• WHAT YOU HAVE TO DO:
Copy every line from the records below that holds the word "More".

(A block of data)
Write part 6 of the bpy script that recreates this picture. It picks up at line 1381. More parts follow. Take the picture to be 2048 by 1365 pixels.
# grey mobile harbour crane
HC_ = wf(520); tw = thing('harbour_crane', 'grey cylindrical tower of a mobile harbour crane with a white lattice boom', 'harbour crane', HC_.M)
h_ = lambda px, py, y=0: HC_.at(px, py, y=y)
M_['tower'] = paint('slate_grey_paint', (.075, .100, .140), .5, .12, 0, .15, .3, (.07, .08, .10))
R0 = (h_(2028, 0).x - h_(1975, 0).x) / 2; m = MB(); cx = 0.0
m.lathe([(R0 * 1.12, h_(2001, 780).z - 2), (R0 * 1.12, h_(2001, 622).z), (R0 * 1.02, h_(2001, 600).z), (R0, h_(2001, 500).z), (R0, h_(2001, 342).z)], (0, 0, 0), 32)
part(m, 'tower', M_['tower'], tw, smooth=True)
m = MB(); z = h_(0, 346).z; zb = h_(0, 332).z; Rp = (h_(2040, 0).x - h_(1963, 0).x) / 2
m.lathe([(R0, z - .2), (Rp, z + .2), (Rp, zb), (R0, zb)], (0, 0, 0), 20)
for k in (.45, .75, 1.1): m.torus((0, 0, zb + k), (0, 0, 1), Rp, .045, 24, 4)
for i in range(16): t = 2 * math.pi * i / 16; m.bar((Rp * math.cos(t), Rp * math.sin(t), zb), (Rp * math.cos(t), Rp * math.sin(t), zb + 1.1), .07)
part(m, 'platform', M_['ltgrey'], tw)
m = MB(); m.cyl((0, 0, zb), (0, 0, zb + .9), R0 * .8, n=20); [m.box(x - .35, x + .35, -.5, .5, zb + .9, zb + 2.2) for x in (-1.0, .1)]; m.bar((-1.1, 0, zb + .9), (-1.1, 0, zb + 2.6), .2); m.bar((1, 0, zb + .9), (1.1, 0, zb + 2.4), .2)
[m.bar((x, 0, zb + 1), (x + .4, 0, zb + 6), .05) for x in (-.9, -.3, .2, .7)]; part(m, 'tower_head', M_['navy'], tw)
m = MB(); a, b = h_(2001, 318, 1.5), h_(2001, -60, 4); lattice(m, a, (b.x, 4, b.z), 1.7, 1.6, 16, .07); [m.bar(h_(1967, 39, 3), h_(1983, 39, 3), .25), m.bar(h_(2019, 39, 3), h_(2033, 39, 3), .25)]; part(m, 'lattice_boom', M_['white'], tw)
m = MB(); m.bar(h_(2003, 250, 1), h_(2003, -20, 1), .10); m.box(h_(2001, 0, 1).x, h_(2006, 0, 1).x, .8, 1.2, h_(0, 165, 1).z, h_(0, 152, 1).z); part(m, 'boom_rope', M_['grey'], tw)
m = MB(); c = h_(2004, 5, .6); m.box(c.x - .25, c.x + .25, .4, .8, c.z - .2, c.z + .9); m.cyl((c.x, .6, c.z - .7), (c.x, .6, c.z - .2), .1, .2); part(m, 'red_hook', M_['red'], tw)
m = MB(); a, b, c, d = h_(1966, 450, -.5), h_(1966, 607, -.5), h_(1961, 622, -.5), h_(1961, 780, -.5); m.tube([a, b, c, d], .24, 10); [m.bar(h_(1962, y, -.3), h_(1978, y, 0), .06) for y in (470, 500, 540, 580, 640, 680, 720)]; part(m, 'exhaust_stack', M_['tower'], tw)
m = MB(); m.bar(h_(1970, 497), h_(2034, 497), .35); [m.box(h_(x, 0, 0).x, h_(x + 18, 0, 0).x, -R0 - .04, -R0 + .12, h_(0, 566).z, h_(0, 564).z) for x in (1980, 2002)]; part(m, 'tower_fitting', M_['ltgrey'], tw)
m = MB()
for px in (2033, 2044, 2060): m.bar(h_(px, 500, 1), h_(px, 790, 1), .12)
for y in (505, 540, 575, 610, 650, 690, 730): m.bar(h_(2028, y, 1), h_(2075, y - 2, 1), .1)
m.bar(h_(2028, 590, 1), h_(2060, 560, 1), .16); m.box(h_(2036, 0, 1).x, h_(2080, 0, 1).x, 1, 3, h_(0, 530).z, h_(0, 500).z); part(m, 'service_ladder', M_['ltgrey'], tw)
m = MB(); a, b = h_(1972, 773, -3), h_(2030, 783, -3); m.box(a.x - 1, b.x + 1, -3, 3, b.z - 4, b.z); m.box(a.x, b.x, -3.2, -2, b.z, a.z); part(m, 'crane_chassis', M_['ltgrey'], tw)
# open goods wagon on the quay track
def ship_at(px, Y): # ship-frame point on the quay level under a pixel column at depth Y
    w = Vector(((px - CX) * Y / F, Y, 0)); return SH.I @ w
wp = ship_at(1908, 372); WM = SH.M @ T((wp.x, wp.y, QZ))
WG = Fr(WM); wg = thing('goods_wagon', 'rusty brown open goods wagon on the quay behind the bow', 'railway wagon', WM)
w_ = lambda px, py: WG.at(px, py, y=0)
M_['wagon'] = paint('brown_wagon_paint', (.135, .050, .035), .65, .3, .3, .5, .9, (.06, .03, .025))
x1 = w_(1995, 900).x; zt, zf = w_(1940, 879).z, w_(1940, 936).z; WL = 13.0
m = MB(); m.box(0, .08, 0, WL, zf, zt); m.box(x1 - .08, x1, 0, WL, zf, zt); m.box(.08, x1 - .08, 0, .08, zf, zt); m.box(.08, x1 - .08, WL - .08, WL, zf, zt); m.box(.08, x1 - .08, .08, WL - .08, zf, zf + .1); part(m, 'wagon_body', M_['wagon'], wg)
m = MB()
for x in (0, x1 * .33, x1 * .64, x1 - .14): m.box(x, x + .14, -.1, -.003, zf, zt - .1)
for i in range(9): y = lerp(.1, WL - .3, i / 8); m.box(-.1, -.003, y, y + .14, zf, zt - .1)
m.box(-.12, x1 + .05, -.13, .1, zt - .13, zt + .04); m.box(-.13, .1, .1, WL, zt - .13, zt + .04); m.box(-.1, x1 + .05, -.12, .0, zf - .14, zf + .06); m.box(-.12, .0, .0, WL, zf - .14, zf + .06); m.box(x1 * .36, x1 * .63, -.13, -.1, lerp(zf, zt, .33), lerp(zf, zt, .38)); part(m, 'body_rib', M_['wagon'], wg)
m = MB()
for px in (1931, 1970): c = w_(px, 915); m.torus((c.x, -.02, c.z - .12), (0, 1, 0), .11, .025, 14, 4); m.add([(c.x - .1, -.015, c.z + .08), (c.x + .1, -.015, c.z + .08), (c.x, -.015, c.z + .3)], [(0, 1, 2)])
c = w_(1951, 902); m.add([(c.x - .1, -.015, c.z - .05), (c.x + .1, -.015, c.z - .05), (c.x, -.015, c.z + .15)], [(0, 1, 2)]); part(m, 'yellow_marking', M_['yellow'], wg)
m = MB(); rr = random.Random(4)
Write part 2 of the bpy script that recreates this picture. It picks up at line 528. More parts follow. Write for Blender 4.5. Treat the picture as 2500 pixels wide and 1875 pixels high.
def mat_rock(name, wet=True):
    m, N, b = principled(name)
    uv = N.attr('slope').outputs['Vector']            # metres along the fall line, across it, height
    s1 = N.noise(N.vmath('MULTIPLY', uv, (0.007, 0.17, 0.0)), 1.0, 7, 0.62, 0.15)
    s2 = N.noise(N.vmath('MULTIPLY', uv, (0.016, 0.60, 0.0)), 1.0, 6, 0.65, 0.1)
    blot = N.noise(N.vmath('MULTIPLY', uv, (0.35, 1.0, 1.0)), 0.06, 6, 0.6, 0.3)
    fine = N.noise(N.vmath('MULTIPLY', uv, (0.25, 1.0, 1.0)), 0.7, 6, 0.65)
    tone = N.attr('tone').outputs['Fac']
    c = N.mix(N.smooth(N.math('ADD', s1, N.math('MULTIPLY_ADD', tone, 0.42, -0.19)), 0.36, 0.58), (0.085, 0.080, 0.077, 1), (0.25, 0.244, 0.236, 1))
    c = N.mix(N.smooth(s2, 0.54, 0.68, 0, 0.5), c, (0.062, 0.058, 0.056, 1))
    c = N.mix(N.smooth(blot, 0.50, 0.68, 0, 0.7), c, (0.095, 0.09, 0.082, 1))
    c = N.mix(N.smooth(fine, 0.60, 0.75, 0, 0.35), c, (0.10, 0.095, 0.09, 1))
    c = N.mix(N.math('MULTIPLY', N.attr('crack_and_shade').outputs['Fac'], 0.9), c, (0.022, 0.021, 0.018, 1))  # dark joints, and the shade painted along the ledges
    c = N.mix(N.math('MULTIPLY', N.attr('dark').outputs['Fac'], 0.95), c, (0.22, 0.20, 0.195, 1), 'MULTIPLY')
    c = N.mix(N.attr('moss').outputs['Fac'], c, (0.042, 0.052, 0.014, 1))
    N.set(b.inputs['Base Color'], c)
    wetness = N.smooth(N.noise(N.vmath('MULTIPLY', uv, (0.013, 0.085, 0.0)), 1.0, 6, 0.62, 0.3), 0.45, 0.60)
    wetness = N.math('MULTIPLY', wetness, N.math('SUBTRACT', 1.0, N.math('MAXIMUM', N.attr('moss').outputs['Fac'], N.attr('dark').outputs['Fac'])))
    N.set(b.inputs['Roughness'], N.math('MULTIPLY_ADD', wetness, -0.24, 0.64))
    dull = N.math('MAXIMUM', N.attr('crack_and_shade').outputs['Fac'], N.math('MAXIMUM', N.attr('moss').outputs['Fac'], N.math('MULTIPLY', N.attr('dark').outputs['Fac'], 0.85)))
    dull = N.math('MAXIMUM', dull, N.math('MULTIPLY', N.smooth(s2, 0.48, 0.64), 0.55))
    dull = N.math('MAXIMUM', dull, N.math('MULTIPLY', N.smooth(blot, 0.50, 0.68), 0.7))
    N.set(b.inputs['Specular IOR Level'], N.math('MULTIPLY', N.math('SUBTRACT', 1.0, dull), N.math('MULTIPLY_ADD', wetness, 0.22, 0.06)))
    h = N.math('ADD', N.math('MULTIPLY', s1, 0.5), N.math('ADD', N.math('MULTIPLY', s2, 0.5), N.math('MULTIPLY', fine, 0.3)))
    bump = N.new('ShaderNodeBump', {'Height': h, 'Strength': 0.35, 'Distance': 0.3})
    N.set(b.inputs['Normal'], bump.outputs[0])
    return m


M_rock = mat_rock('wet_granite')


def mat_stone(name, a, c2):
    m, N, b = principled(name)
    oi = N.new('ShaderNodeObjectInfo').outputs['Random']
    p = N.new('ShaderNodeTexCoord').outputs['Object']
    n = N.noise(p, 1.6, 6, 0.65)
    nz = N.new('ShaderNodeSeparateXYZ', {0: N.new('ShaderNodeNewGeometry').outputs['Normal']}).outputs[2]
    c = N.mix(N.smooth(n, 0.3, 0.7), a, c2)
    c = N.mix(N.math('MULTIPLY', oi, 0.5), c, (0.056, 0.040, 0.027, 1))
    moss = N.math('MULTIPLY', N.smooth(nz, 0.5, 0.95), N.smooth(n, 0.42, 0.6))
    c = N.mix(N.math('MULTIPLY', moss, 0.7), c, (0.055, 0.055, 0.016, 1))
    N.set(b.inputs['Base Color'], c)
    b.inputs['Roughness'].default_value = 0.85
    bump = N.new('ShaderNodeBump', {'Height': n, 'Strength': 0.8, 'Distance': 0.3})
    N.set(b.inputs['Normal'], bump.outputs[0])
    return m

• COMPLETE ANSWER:
Write part 6 of the bpy script that recreates this picture. It picks up at line 1381. More parts follow. Take the picture to be 2048 by 1365 pixels.
Write part 2 of the bpy script that recreates this picture. It picks up at line 528. More parts follow. Write for Blender 4.5. Treat the picture as 2500 pixels wide and 1875 pixels high.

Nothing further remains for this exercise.